Gay rights will come eventually, we think. They have to. The way things are now, it’s just all too weird.

In 1963, Martin Luther King Jr. received a letter of criticism from fellow clergymen in the South. They urged him to stop causing so much disorder. God, in time, they said, would iron out all injustice. All he had to do was wait and have faith. In response, he wrote his “Letter From Birmingham Jail.”

“Such an attitude,” writes King, “stems from a tragic misconception of time, from the strangely irrational notion that there is something in the very flow of time that will inevitably cure all ills.” Time, he argues, is neutral, “Human progress never rolls on the wheels of inevitability.” And when time is not being pressed by the progressives, “time itself becomes an ally of the forces of social stagnation.”

Wait? King asked. It would do no good to wait. But more than that, he said there is no time to wait, that the situation facing black people was a dire one including segregation, lynching and an implied inferiority that worked to erode the self-confidence of children. I don’t wish to argue that the injustice facing homosexuals today is as severe as the injustice blacks faced in the 1960s, but I do feel most people misunderstand it.
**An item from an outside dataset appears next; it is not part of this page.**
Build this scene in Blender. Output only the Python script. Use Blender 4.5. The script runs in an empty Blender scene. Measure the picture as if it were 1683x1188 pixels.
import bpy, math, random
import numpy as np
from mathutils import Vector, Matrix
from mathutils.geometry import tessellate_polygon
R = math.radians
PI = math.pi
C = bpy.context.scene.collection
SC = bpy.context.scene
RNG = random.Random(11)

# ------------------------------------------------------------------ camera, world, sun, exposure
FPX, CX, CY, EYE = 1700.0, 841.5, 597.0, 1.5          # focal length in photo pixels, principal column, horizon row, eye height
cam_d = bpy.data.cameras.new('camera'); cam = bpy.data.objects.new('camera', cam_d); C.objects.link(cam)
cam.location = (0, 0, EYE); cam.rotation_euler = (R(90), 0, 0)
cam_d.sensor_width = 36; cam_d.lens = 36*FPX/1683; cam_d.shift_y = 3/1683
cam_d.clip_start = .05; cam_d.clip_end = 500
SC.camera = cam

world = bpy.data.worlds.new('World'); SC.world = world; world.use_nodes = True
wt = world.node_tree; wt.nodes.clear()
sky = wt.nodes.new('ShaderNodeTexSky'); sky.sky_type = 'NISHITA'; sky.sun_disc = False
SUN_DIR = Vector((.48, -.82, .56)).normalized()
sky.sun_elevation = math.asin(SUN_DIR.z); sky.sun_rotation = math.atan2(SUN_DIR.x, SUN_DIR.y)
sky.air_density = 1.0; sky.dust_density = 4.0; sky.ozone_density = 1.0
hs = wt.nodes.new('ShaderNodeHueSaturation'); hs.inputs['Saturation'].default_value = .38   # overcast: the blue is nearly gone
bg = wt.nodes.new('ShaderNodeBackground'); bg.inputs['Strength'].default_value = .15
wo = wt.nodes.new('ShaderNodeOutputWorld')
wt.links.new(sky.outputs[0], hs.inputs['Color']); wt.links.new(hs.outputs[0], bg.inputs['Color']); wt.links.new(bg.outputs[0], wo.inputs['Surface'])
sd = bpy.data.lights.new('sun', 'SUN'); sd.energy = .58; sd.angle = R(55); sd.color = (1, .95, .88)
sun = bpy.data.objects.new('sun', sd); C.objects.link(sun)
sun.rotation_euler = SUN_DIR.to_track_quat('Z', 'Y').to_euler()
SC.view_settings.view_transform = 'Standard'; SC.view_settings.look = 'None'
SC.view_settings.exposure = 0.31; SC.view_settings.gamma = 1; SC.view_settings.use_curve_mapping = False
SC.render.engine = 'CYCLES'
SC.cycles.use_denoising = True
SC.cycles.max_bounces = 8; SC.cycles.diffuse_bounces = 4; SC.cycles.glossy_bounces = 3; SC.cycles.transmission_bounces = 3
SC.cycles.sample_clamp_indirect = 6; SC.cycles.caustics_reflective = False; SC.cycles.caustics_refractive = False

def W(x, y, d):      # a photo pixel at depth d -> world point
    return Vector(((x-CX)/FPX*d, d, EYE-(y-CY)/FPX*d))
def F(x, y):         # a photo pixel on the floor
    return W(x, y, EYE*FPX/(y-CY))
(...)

The relation of family is thoroughly woven into the more personal matters of our law. For instance, a gay life-partner of 20 years, because they are not technically family, can be denied access to their partner’s deathbed. If the parents of the person on their deathbed never accepted their child’s homosexuality, they can deny the life partner the ability to go to the funeral. Of course, there are tax issues, as well, that result in discrimination against gay couples. And I can’t even imagine what it would do to one’s self-image to live in a society that proclaims itself as the land of freedom and opportunity and yet, at the same time, regards you, in the most public and formal way, as a moral degenerate unworthy of the privileges granted to everyone else.

The time for action is here. But if we, as a society, choose not to act and rather, to seat ourselves on time’s wheels of inevitability, then we will find in 50 years that we have gone nowhere. For as King says, “Freedom is never voluntarily given up by the oppressor; it must be demanded by the oppressed.”